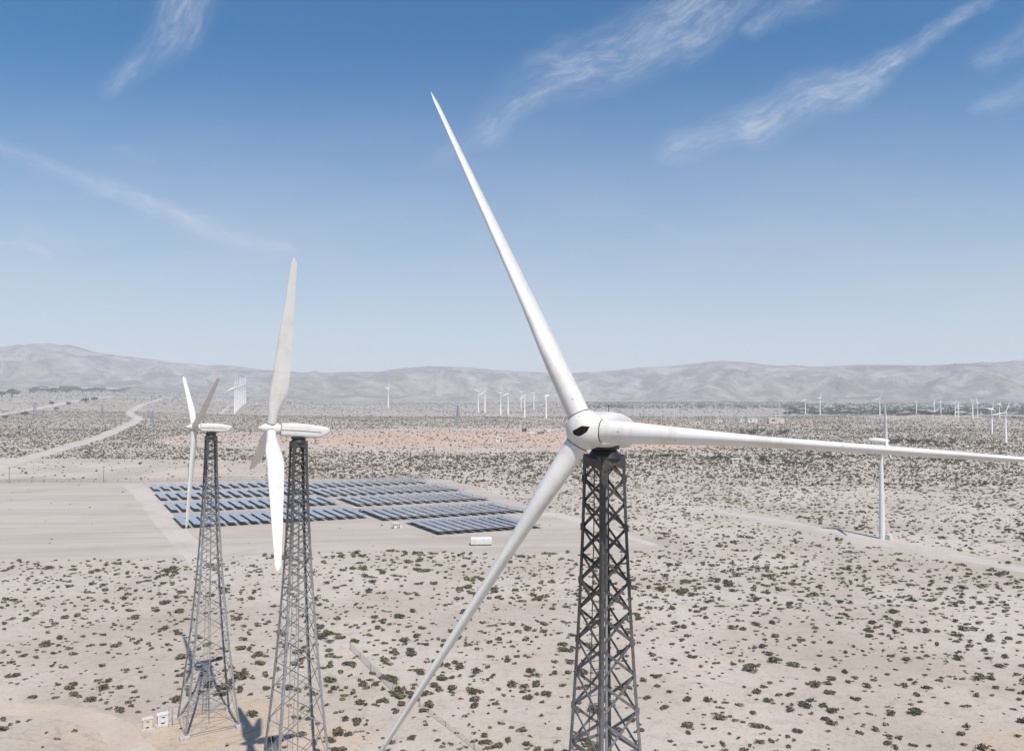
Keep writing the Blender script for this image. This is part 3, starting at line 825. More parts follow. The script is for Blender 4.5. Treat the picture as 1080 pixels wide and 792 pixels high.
def fence(name, pts_px, h, gap, wires, label, cat='fence', post_r=0.05, wr=0.012, m=None):
    P = [at(*q) for q in pts_px]; root = tag(empty(name, P[0]), label, cat)
    mb = MB(); posts = []
    for i in range(len(P) - 1):
        k = max(1, int((P[i + 1] - P[i]).length / gap))
        for j in range(k): posts.append(P[i].lerp(P[i + 1], j / k))
    posts.append(P[-1])
    for q in posts[:98]:
        b = MB(); l = q - P[0]; b.tube([l + Vector((0, 0, -.1)), l + Vector((0, 0, h))], post_r, 6); b.build('post', m or M['pipe'], root)
    for i in range(len(posts) - 1):
        a, b_ = posts[i] - P[0], posts[i + 1] - P[0]
        for w in range(wires):
            z = Vector((0, 0, h * (0.05 + 0.93 * w / (wires - 1)))); mb.bar(a + z, b_ + z, wr * 2)
        d = (b_ - a); kk = max(1, int(d.length / 0.5))
        for s in range(kk):                                              # woven wire between the strands
            z0, z1 = Vector((0, 0, .05 * h)), Vector((0, 0, .98 * h))
            mb.bar(a + d * (s / kk) + z0, a + d * ((s + 1) / kk) + z1, wr); mb.bar(a + d * (s / kk) + z1, a + d * ((s + 1) / kk) + z0, wr)
    mb.build('wire_mesh', m or M['pipe'], root, fix=False)
    return root


fence('wire_fence', [(369.5, 685), (391, 707), (414.5, 729.5)], 1.0, 3.6, 4, 'grey wire fence ending at a post by an olive shrub')
fence('wire_fence', [(442, 745), (470, 766), (500, 790), (520, 806)], 0.55, 4.5, 3, 'low wire fence running down to the bottom edge past the blade', wr=0.007, post_r=0.035, m=M['wood'])
fence('perimeter_fence', [(-60, 510), (60, 509), (150, 508), (330, 505.6), (452, 505)], 1.6, 4.6, 5, 'long thin dark fence along the far side of the solar field', post_r=0.06, wr=0.02, m=M['wood'])

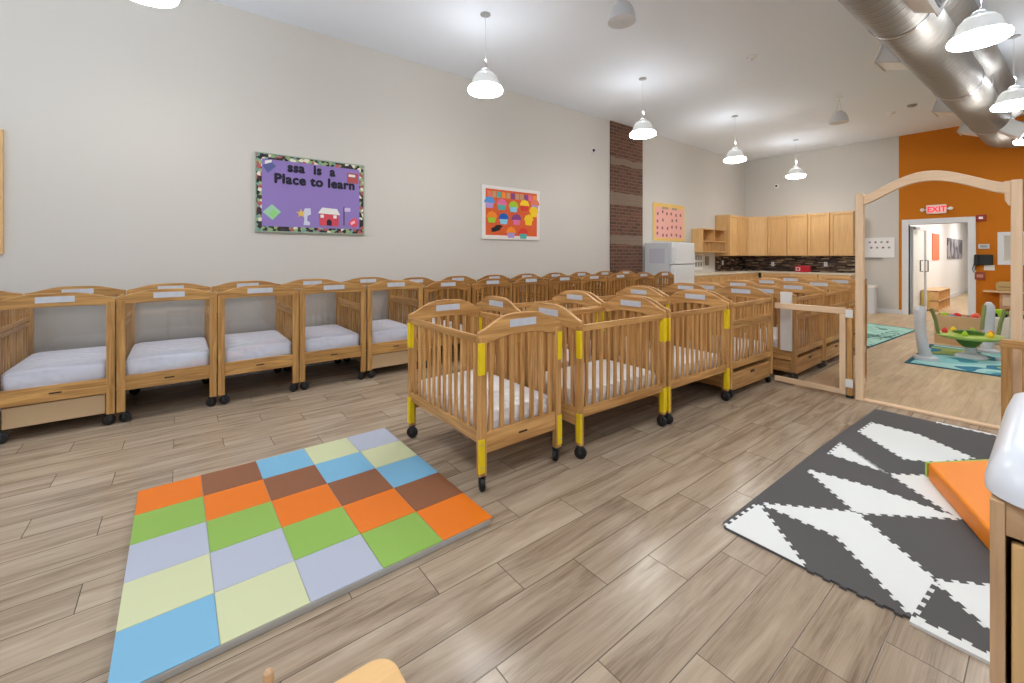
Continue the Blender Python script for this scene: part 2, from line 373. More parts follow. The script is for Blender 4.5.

:: Short exercise ::
Only the lines from the start of the records to the one containing "return root" should be repeated, exactly and with both ends kept; drop any pictures.

:: The answer ::
Keep writing the Blender script for this image. This is part 3, starting at line 825. More parts follow. The script is for Blender 4.5. Treat the picture as 1080 pixels wide and 792 pixels high.
def fence(name, pts_px, h, gap, wires, label, cat='fence', post_r=0.05, wr=0.012, m=None):
    P = [at(*q) for q in pts_px]; root = tag(empty(name, P[0]), label, cat)
    mb = MB(); posts = []
    for i in range(len(P) - 1):
        k = max(1, int((P[i + 1] - P[i]).length / gap))
        for j in range(k): posts.append(P[i].lerp(P[i + 1], j / k))
    posts.append(P[-1])
    for q in posts[:98]:
        b = MB(); l = q - P[0]; b.tube([l + Vector((0, 0, -.1)), l + Vector((0, 0, h))], post_r, 6); b.build('post', m or M['pipe'], root)
    for i in range(len(posts) - 1):
        a, b_ = posts[i] - P[0], posts[i + 1] - P[0]
        for w in range(wires):
            z = Vector((0, 0, h * (0.05 + 0.93 * w / (wires - 1)))); mb.bar(a + z, b_ + z, wr * 2)
        d = (b_ - a); kk = max(1, int(d.length / 0.5))
        for s in range(kk):                                              # woven wire between the strands
            z0, z1 = Vector((0, 0, .05 * h)), Vector((0, 0, .98 * h))
            mb.bar(a + d * (s / kk) + z0, a + d * ((s + 1) / kk) + z1, wr); mb.bar(a + d * (s / kk) + z1, a + d * ((s + 1) / kk) + z0, wr)
    mb.build('wire_mesh', m or M['pipe'], root, fix=False)
    return root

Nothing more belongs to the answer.